▶ _DATA LINES_:
· · · · · · ·

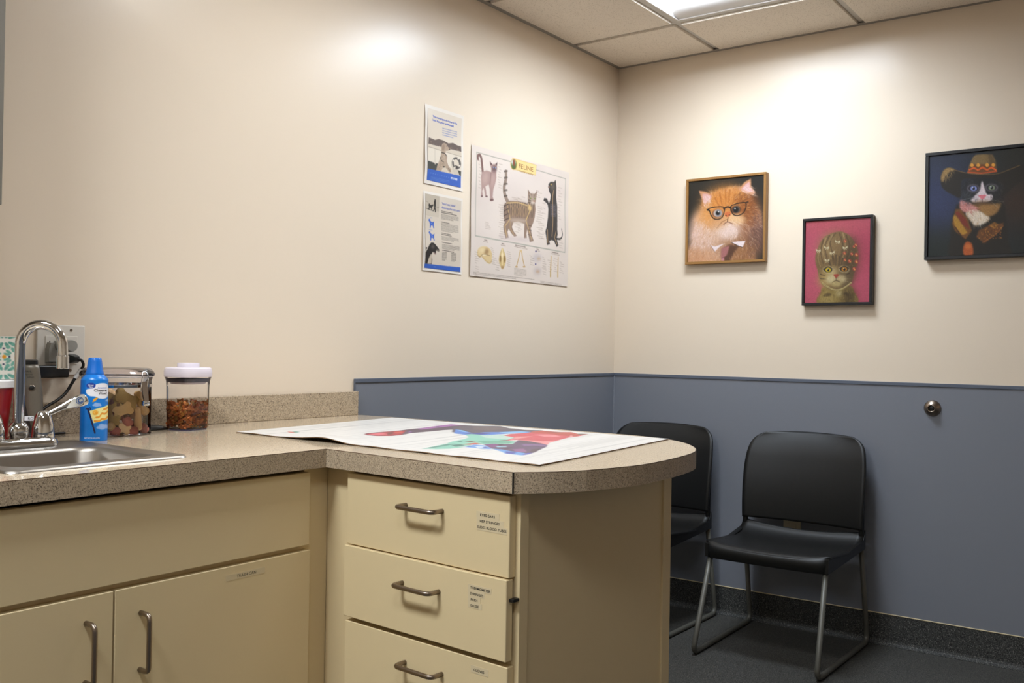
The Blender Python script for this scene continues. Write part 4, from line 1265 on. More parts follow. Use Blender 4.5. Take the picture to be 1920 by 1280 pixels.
wall_text(po, 'deserves the best care.', 0.0125, 0.104, -1.2415, 1.6085, (-1.330, -1.131, 1.3905, 1.6500), M['print_blue'])

# ---- feline anatomy chart
Q = [(345, 303), (967, 484), (948, 1206), (337, 1134)]
c = Cv(300, 220, Q, (226, 218, 214))
for q in range(26):
    c.ell(RNG.uniform(360, 940), RNG.uniform(380, 1000), RNG.uniform(30, 90), RNG.uniform(30, 90), [(218, 206, 206), (232, 226, 224), (210, 200, 198)][RNG.integers(3)], 0, 0.6, 0.35)
c.line([(378, 356), (600, 418)], 3.5, (150, 150, 140), 0.9); c.line([(755, 468), (943, 525)], 3.5, (150, 150, 140), 0.9)
c.line([(943, 525), (932, 992), (368, 886), (378, 356)], 4, (158, 160, 150), 0.9)
c.line([(932, 992), (368, 886)], 5, (170, 174, 166), 0.9)
def labels(x0, x1, y0, y1, n, lo=14, hi=34):
    for q in range(n):
        y = y0+(y1-y0)*q/max(1, n-1); x = RNG.uniform(x0, x1)
        c.line([(x, y), (x+RNG.uniform(lo, hi), y+6)], 2.2, (140, 122, 108), 0.6)
labels(515, 530, 690, 900, 16, 20, 40); labels(755, 765, 600, 640, 4); labels(752, 770, 700, 900, 16, 18, 40); labels(508, 520, 430, 580, 10, 10, 26)
labels(388, 394, 410, 580, 9, 8, 16); labels(890, 900, 580, 780, 12, 10, 28); labels(780, 800, 680, 900, 8, 10, 24); labels(580, 680, 640, 655, 5); labels(615, 640, 810, 860, 6); labels(425, 435, 800, 840, 5, 20, 32); labels(890, 905, 900, 960, 5, 14, 24)
# cat one
c.line([(386, 400), (384, 382), (396, 374), (406, 392), (411, 440), (416, 492)], 13, (120, 92, 90), 1, 16, True)
bodyA = [(410, 482), (440, 472), (468, 482), (470, 462), (463, 440), (460, 411), (476, 432), (494, 432), (510, 418), (506, 450), (502, 482), (502, 520), (494, 560), (484, 592), (480, 640), (488, 662), (464, 668), (463, 640), (460, 592), (454, 562), (432, 574), (438, 604), (440, 632), (447, 642), (434, 642), (428, 612), (422, 582), (413, 604), (417, 636), (404, 641), (408, 600), (406, 550), (404, 510)]
c.fill(bodyA, (172, 146, 144), 1.2)
c.ell(432, 525, 18, 40, (190, 166, 162), 10, 0.5, 0.8); c.ell(480, 540, 14, 40, (188, 162, 160), 8, 0.5, 0.7); c.line([(468, 490), (462, 560)], 5, (128, 100, 100), 0.6)
c.ell(489, 462, 15, 20, (96, 74, 80), 10, 0.4, 0.95); c.ell(484, 453, 4, 4, (120, 150, 200)); c.ell(497, 455, 4, 4, (120, 150, 200))
c.fill([(462, 414), (475, 434), (466, 440)], (80, 56, 62), 1); c.fill([(508, 420), (496, 434), (505, 442)], (80, 56, 62), 1)
c.ell(474, 660, 12, 7, (110, 82, 84)); c.ell(441, 638, 8, 5, (110, 82, 84)); c.ell(411, 637, 7, 5, (110, 82, 84))
# cat two: tabby with bones showing
c.line([(563, 480), (563, 525), (553, 575), (557, 625), (574, 668)], 20, (150, 134, 124), 1, 24, True)
for y in (478, 520, 560, 600, 636): c.line([(553, y), (571, y-3)], 9, (84, 74, 70), 0.7)
bodyB = [(552, 690), (580, 665), (640, 668), (690, 678), (706, 692), (704, 640), (704, 592), (722, 620), (746, 622), (763, 600), (757, 650), (750, 684), (752, 722), (746, 770), (735, 806), (718, 842), (726, 890), (736, 920), (710, 926), (704, 890), (696, 846), (691, 872), (692, 900), (674, 902), (677, 852), (680, 812), (640, 796), (610, 802), (600, 832), (612, 862), (630, 886), (614, 893), (594, 870), (580, 842), (571, 862), (578, 898), (558, 904), (549, 860), (545, 830), (555, 800), (548, 760), (550, 720)]
c.fill(bodyB, (146, 126, 114), 1.2)
c.ell(640, 730, 90, 46, (128, 108, 98), 4, 0.4, 0.8); c.ell(640, 790, 60, 14, (196, 180, 168), 4, 0.5, 0.8)
for x in range(560, 750, 14): c.line([(x, 676+abs(x-640)*0.05), (x-6+RNG.uniform(-4, 4), 770)], 5, (66, 58, 58), 0.75, 3)
for x in range(590, 690, 9): c.line([(x, 690), (x+8, 730), (x+2, 765)], 3, (206, 176, 128), 0.75, smooth=True)
c.line([(570, 680), (640, 678), (700, 696)], 6, (212, 184, 130), 0.9, smooth=True)
c.line([(710, 690), (720, 720), (690, 790)], 6, (216, 186, 128), 0.9); c.line([(690, 790), (706, 850), (724, 915)], 5, (206, 178, 124), 0.9)
c.line([(572, 690), (590, 780), (556, 826), (566, 895)], 5, (206, 178, 124), 0.9); c.line([(590, 800), (588, 840), (612, 880)], 4, (190, 160, 116), 0.8)
c.ell(716, 712, 14, 18, (226, 196, 140), 0, 0.4, 0.9)
for y in (820, 850, 880): c.line([(700, y), (722, y+4)], 4, (70, 60, 58), 0.6)
for y in (700, 730, 760, 790): c.line([(552, y), (580, y-14)], 5, (62, 54, 54), 0.8)
c.ell(730, 652, 24, 30, (176, 160, 148), 0, 0.3, 0.95)
for x0_, y0_, x1_, y1_ in ((712, 632, 716, 650), (728, 622, 730, 640), (744, 628, 742, 646), (708, 660, 722, 664), (706, 676, 722, 674)): c.line([(x0_, y0_), (x1_, y1_)], 4, (72, 62, 60), 0.8)
c.ell(722, 650, 4.5, 4, (120, 140, 70)); c.ell(748, 652, 4.5, 4, (120, 140, 70)); c.ell(743, 668, 5, 4, (170, 90, 80)); c.ell(736, 678, 14, 8, (222, 212, 206), 0, 0.4, 0.8)
c.ell(620, 905, 110, 12, (196, 182, 190), 6, 0.7, 0.5)
# cat three: black, standing
bodyC = [(834, 560), (848, 544), (870, 546), (880, 532), (886, 580), (884, 640), (890, 700), (889, 780), (886, 850), (888, 880), (880, 905), (892, 948), (880, 958), (864, 920), (850, 914), (834, 920), (838, 940), (818, 946), (817, 915), (811, 860), (820, 830), (830, 770), (834, 720), (830, 690), (815, 672), (803, 664), (808, 648), (826, 652), (838, 682), (846, 660), (850, 630), (838, 602)]
c.fill(bodyC, (58, 58, 60), 1.2)
c.line([(878, 906), (905, 906), (917, 882), (914, 845)], 11, (50, 52, 56), 1, 5, True)
c.line([(868, 600), (862, 640), (862, 700), (860, 800), (852, 890)], 6, (190, 158, 120), 0.8, smooth=True)
for y in range(690, 770, 9): c.line([(848, y), (880, y+3)], 2.5, (150, 146, 170), 0.7)
c.line([(824, 850), (824, 930)], 5, (196, 166, 130), 0.8); c.line([(878, 860), (868, 900), (882, 940)], 5, (196, 166, 130), 0.8)
c.ell(862, 575, 14, 22, (104, 96, 92), 0, 0.5, 0.8); c.ell(852, 562, 4, 3.5, (206, 176, 80)); c.ell(838, 578, 6, 8, (120, 96, 90))
# title plate
c.fill([(604, 392), (640, 402), (757, 438), (752, 502), (640, 472), (606, 460), (594, 430)], (236, 214, 150), 2)
c.line([(606, 394), (757, 438), (752, 502), (620, 466)], 2.5, (206, 170, 96), 0.9)
c.ell(613, 432, 21, 36, (214, 160, 60), 0, 0.06); c.ell(613, 432, 17, 31, (96, 128, 84), 0, 0.06); c.ell(610, 418, 14, 16, (206, 216, 220), 0, 0.3); c.fill([(608, 405), (618, 402), (624, 440), (616, 456), (606, 440)], (128, 70, 50), 1)
c.ell(614, 452, 14, 9, (70, 96, 50), 0, 0.3)
# skulls and bones below
c.fill([(380, 990), (388, 965), (410, 953), (440, 955), (462, 972), (472, 1000), (470, 1035), (458, 1056), (436, 1045), (412, 1016), (400, 1022), (386, 1012)], (220, 198, 152), 1.5, 1, True)
c.line([(412, 1016), (440, 1046), (462, 1056), (472, 1040)], 7, (206, 182, 136), 1, smooth=True); c.ell(438, 985, 14, 18, (150, 118, 84), 20, 0.4, 0.8); c.ell(425, 1005, 16, 6, (236, 224, 190)); c.line([(384, 1010), (398, 1016), (420, 1000), (460, 1010)], 3, (130, 100, 66), 0.8, smooth=True); c.ell(410, 975, 20, 14, (236, 222, 184), 0, 0.5, 0.8)
c.fill([(528, 980), (538, 962), (548, 980), (558, 1010), (562, 1040), (552, 1080), (540, 1094), (528, 1078), (516, 1040), (520, 1008)], (210, 188, 136), 1.5, 1, True)
c.line([(538, 970), (540, 1085)], 7, (236, 220, 176), 0.9); c.ell(526, 1030, 5, 22, (130, 100, 62), 0, 0.4, 0.8); c.ell(553, 1032, 5, 22, (130, 100, 62), 0, 0.4, 0.8); c.ell(540, 1082, 8, 8, (150, 110, 70), 0, 0.4, 0.8); c.ell(538, 1005, 8, 14, (244, 232, 196), 0, 0.4, 0.8)
c.line([(650, 980), (640, 1030), (628, 1078)], 7, (206, 178, 130)); c.line([(658, 980), (666, 1030), (678, 1078)], 7, (206, 178, 130)); c.ell(628, 1080, 9, 5, (200, 168, 118)); c.ell(676, 1080, 9, 5, (200, 168, 118)); c.ell(654, 982, 8, 7, (216, 192, 146))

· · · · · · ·

Starting with the first line of the data above and ending with the line containing "wall_text(po, 'deserves the", please restate every line exactly, leaving images out.

The Blender Python script for this scene continues. Write part 4, from line 1265 on. More parts follow. Use Blender 4.5. Take the picture to be 1920 by 1280 pixels.
wall_text(po, 'deserves the best care.', 0.0125, 0.104, -1.2415, 1.6085, (-1.330, -1.131, 1.3905, 1.6500), M['print_blue'])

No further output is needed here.